Ocurre lo mismo con la profesión. Si la autora es profesora, hay muchas posibilidades de que cree una protagonista profesora. Si es periodista, ídem. Y así con todo. Por lo mismo que acabo de decir. ¿Para qué molestarnos en conocer las vicisitudes de la vida de una fotógrafa, un policía o una taxista, pudiendo hablar de nuestra propia profesión o la de alguien cercano, y así olvidarnos de la farragosa tarea de documentación?
Cuando publiqué Pecado, penitencia y expiación, mi primera novela, muchas personas de mi entorno la consideraron autobiográfica. Os juro que me ponía de los nervios cada vez que alguien me lo comentaba. No voy a spoilearla por si no la habéis leído, pero os puedo jurar que mi vida tiene bastante poco que ver con el millón de cosas que le ocurren a Carmen, la protagonista. Entonces, ¿por qué todo el mundo quiso ver reflejos de mi vida en ella? Pues porque vivía en una ciudad en la que yo también viví (al menos al comienzo de la trama), tenía una edad similar a la mía y un novio de toda la vida que podría recordar en algunas cosas a una relación mía. ¿Por qué? Porque no me lo curré lo suficiente. Para qué negarlo. Conozco la ciudad, conozco el entorno cultural en el que creció una persona nacida el mismo año que yo... Bastante liada estaba dándole forma a la historia como para pensar en cambiar esos pequeños detalles.
Proyectar nuestros sueños en los de la protagonista
No voy a entrar ahora en el debate de si la literatura (y más la romántica) tiene un componente aspiracional. Me da pereza, más que nada. Pero el caso es que hay dos sueños que muchas personas tienen y que, demasiado a menudo, se proyectan en protagonistas literarios: el amor y el trabajo. En el amor... ¡Ay! ¿Qué os voy a contar? La base del género romántico es la historia de amor, así que es hasta normal que proyectemos en los protagonistas el tipo de historia de amor que nos gustaría tener.

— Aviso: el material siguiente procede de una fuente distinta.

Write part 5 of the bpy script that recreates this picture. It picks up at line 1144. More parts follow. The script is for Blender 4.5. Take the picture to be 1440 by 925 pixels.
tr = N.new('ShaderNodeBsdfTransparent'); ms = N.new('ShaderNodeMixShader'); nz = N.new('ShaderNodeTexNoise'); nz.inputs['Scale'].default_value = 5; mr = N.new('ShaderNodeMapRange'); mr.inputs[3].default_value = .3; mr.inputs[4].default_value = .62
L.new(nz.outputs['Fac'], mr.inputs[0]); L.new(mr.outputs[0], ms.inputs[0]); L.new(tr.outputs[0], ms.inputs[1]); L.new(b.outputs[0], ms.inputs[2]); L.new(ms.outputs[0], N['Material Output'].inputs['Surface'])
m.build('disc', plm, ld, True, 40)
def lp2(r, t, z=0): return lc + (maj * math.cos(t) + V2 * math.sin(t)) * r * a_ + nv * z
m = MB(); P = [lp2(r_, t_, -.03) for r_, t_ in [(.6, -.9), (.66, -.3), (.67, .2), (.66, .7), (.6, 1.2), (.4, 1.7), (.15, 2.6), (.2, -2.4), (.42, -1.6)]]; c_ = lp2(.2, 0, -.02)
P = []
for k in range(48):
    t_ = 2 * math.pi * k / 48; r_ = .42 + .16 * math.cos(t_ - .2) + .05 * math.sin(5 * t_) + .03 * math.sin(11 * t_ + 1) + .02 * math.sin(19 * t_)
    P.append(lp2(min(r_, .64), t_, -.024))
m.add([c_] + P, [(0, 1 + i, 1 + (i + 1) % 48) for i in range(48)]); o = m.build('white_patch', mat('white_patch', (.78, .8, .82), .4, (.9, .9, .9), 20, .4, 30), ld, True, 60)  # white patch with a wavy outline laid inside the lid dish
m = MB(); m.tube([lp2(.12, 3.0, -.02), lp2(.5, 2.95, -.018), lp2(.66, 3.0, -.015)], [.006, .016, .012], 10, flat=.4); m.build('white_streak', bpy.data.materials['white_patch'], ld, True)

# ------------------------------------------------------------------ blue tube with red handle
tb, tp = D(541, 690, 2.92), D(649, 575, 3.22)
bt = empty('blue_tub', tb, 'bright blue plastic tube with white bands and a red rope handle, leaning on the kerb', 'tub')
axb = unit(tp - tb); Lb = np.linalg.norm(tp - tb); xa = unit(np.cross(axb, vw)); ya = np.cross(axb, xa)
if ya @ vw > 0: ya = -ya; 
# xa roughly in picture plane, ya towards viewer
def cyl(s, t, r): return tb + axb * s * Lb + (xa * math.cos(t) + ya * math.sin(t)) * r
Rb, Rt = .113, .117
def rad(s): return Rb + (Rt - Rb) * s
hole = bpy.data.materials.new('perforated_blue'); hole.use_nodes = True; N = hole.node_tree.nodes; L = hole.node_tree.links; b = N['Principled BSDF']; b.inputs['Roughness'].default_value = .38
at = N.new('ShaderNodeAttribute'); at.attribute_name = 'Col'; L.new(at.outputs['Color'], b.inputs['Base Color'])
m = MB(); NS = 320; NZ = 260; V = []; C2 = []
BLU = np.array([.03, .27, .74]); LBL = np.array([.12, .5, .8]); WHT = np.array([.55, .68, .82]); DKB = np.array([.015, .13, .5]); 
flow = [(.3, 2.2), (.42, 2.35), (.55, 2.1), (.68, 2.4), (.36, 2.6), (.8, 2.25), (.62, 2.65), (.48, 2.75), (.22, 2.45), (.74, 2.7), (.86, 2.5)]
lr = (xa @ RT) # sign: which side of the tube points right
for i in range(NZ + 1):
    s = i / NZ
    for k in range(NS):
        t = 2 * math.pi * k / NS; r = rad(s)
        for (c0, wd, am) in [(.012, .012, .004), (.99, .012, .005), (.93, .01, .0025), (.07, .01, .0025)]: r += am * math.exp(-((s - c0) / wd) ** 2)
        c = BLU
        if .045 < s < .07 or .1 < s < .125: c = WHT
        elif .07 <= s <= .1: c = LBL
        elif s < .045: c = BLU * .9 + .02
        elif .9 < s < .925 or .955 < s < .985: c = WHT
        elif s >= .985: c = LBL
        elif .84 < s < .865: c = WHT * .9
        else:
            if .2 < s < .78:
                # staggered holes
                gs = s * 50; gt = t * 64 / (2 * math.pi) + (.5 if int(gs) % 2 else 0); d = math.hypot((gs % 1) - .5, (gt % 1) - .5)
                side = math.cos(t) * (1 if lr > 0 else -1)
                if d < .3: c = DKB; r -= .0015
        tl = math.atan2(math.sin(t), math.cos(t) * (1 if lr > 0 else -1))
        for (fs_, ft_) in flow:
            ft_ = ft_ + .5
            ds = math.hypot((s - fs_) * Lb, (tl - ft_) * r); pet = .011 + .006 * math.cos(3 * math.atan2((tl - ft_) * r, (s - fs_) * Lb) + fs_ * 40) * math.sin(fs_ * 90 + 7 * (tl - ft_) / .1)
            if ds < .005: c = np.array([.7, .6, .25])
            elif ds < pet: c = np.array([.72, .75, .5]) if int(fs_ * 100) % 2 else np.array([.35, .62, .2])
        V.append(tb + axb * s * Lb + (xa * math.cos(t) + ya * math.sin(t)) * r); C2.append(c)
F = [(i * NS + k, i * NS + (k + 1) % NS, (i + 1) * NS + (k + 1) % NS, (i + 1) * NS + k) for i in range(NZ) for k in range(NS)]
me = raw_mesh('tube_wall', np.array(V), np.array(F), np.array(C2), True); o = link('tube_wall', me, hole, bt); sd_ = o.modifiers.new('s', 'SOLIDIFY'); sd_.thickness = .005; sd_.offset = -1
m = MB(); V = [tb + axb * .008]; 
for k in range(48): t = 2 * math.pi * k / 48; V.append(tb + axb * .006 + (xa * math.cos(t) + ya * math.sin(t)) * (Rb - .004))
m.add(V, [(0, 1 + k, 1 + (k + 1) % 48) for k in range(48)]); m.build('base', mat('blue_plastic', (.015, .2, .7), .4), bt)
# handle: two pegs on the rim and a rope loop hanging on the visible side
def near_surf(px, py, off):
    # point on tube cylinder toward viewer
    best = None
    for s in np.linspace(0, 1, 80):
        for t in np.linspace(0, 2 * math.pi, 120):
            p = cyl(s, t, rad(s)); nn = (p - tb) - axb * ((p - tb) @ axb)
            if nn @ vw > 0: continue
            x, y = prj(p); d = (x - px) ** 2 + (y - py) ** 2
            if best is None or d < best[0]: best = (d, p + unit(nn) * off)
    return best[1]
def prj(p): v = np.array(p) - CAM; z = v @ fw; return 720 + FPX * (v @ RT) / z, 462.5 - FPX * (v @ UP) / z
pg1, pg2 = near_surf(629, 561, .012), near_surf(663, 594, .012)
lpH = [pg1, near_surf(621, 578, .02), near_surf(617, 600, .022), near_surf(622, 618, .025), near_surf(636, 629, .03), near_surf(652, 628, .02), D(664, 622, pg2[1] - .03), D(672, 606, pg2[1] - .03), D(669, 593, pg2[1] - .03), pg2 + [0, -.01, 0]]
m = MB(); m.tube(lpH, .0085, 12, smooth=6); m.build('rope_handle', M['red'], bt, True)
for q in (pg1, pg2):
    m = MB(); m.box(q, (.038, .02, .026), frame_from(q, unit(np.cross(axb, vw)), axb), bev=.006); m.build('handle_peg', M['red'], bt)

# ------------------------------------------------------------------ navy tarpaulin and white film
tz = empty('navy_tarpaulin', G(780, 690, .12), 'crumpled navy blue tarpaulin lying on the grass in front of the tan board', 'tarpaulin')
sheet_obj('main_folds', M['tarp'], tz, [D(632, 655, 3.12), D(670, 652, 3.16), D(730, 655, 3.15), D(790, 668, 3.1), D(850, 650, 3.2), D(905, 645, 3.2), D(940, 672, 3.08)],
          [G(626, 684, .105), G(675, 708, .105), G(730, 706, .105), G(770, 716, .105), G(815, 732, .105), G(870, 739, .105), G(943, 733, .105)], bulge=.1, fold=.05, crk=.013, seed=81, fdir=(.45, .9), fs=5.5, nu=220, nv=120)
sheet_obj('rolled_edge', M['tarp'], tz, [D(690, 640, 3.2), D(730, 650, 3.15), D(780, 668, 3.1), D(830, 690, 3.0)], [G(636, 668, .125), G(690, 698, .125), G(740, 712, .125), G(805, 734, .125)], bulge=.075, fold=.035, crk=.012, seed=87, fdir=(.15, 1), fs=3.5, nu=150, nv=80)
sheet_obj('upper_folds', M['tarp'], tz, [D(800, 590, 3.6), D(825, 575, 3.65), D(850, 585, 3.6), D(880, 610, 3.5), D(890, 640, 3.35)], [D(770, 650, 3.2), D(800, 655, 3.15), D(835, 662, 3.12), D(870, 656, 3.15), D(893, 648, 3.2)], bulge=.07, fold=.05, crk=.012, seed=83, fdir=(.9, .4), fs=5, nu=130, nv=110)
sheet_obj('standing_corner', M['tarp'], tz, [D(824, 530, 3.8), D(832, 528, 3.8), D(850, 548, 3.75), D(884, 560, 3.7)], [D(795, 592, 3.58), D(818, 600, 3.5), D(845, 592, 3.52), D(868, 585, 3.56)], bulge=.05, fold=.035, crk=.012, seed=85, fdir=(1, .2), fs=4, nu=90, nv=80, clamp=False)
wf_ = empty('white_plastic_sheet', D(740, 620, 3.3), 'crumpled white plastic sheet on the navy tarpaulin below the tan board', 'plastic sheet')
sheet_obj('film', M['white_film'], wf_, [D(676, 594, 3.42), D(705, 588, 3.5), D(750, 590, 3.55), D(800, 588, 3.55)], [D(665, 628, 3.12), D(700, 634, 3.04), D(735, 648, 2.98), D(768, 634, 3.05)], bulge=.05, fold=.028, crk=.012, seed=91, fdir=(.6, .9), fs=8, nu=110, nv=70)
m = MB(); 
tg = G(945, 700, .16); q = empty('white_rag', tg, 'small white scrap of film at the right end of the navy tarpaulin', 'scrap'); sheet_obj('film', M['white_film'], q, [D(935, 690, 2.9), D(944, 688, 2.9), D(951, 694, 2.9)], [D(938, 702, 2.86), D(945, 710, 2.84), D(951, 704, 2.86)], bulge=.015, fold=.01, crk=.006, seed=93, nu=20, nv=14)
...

Pero ¿qué ocurre con lo profesional? Venga. Seamos sinceros. El sueño que (casi) todos tenemos cuando nos ponemos a escribir es que, cuando enviemos nuestra novela a editoriales o cuando la autopubliquemos, un editor piense: «¡Esta tía es la próxima Danielle Steel! ¡Vamos a ofrecerle un contrato de cinco millones de euros!». (Soñar es gratis, recordemos). Así que, inevitablemente, muchas protagonistas sueñan con ser escritoras. Y lo consiguen. Y, al final del libro, no solo han logrado el amor del protagonista (guapo, inteligente y cariñoso, of course), sino que viven de su maravillosa profesión de escribir, firman libros y consiguen el éxito. ¿Verosímil? Permitidme que lo dude.
Los clichés... ¡ay, los clichés!
Todas tenemos nuestras novelas favoritas. Y nuestras escritoras fetiche. Y toda la historia de la literatura universal es una concatenación de influencias de unos autores y estilos sobre otros. Pero ¿dónde acaba la influencia y comienza el cliché? ¿Y dónde acaba incluso el cliché y comienza la imitación descarada? Se me ocurren muchos ejemplos: desde las mil protagonistas gorditas y un poco acomplejadas que acaban convirtiéndose en la princesa del cuento, al más puro estilo Bridget Jones, a los grupos de cuatro amigas, compuestos indefectiblemente por la protagonista, una amiga muy liberada sexualmente, otra muy puritana y otra muy sensata. ¿Carrie, Samantha, Charlotte y Miranda? Quizá. ¿Cuántos jefes medio abusivos, medio sensuales nos ha dejado en herencia Beautiful Bastard?
No digo yo que esto siempre esté mal. Hay novelas fantásticas basadas en estas premisas. La saga Valeria, de Elísabet Benavent, por ejemplo, para mí incluso mejora en algunos personajes el cliché de las cuatro amigas. Pero, cuando lees una y otra vez cosas similares, todo cansa. Es como aquellos años post-Crepúsculo en que todo el mundo se enamoraba compulsivamente de vampiros o la época post-Grey, cuando parecía que el sueño de toda muchacha era que le zurraran la badana en un cuarto rojo. Innovemos un poco. Que esto de ser escritor va de tener creatividad.
Por supuesto, todo esto que he dicho no es aplicable a todo el mundo. Hay primeras novelas maravillosas e, incluso, muchísimas de las que caen en alguno de estos vicios (les he llamado errores en el título, pero creo que vicios se aproxima más) son fantásticas. Por eso he puesto como ejemplo mi propia primera novela, Pecado, penitencia y expiación. No porque sea fantástica, sino porque no me voy tanto de guay como para ver la paja en el ojo ajeno y no la viga en el propio (qué guarro me ha sonado siempre este dicho, por cierto). Así que, please, no os sintáis ofendidos si os veis reflejados en este post. Al fin y al cabo, que nuestra primera novela tenga defectos y ser conscientes de ellos, significa dos cosas: la primera, que hemos aprendido. Y la segunda... que, si estamos hablando de nuestra primera novela, es porque hay otras novelas posteriores. Y eso, el simple hecho de seguir escribiendo, es la mejor noticia posible. Siempre.